LAWS(KER)-2012-8-217

AYSHAKUNJI Vs. TAHSILDAR

Decided On August 17, 2012
AYSHAKUNJI Appellant
V/S
TAHSILDAR Respondents

JUDGEMENT

(1.) The question raised is whether use of part of the residential building for commercial purpose justifies exclusion of so much of the plinth area rented out from the residential house for the purpose of determining luxury tax liability under S. 5A of the Kerala Building Tax Act. We have heard learned counsel for the appellant and also Government Pleader for respondents.

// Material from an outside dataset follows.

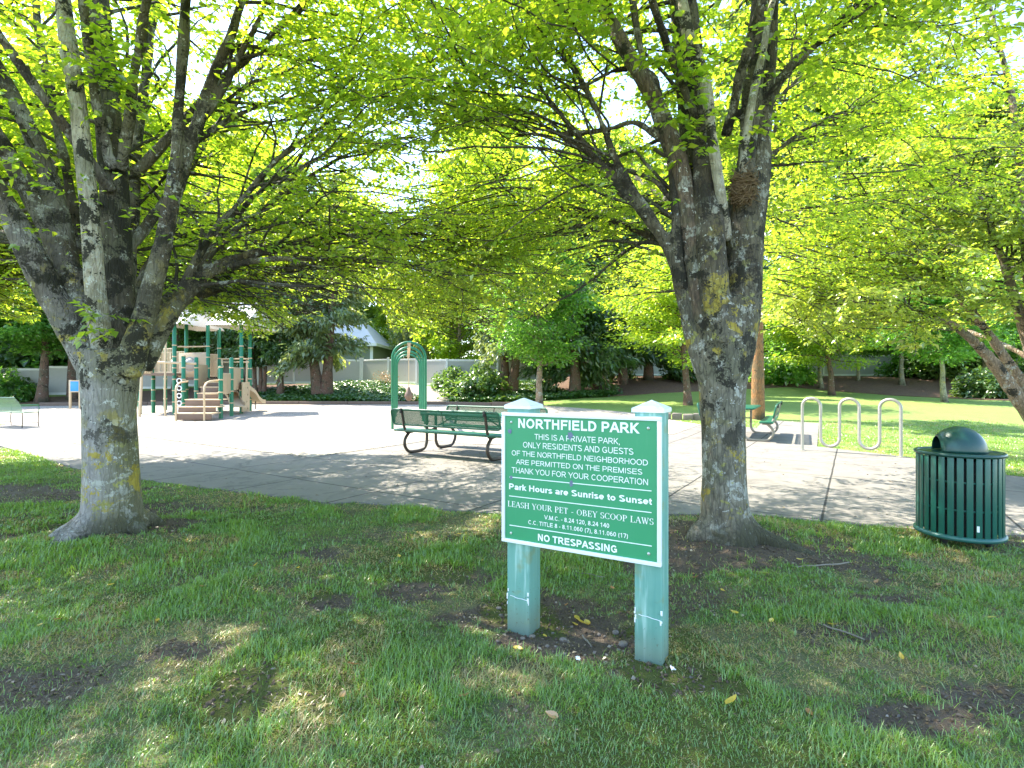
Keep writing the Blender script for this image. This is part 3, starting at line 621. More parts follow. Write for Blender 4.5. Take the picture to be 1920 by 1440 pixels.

(2.) The building in this case is second floor of a massive building wherein the residential apartment comprises of 291 sq. mts. There is no dispute that the building is a residential building. The appellant's family was in fact staying there. However, 58 sq. mts of the said building was let put for running an I.T. Academy under the name Jayaram Talent Media. Appellant's case is that once this area let out for commercial purpose is excluded, balance plinth area of the building will be less than 278.7 sq. mtrs and therefore the building does not attract luxury tax. Government Pleader supported the orders of the appellate authority by contending that letting out of a portion of the residential building does not justify exclusion of that portion from the plinth area of the residential building for considering liability under S. 5A. After hearing both sides and on going through the orders, we do not find any justification in the contention of the appellant that part of the residential building has to be excluded while considering the liability for luxury tax under S. 5A merely because the let out portion is used for commercial purpose. Liability under S. 5A is only on residential building and it is essentially the nature of the structure that determines whether the building is residential or not. Ever so many residential buildings are used partly or fully and even temporarily for non residential purpose. In fact, every professional like doctor, lawyer, chartered accountant, architect etc., retains office in their own residential building. There may also be cases of partial letting of residential house for non residential purpose. However, non residential use of a portion of a residential building does not affect its identity or character as a residential building. So long as plinth area of a residential building is above the limit that attracts luxury tax under S. 5A, such liability cannot exclude by letting out part of the building for non residential purpose. We, therefore, do not find any merit in this Writ Appeal and the same is accordingly dismissed.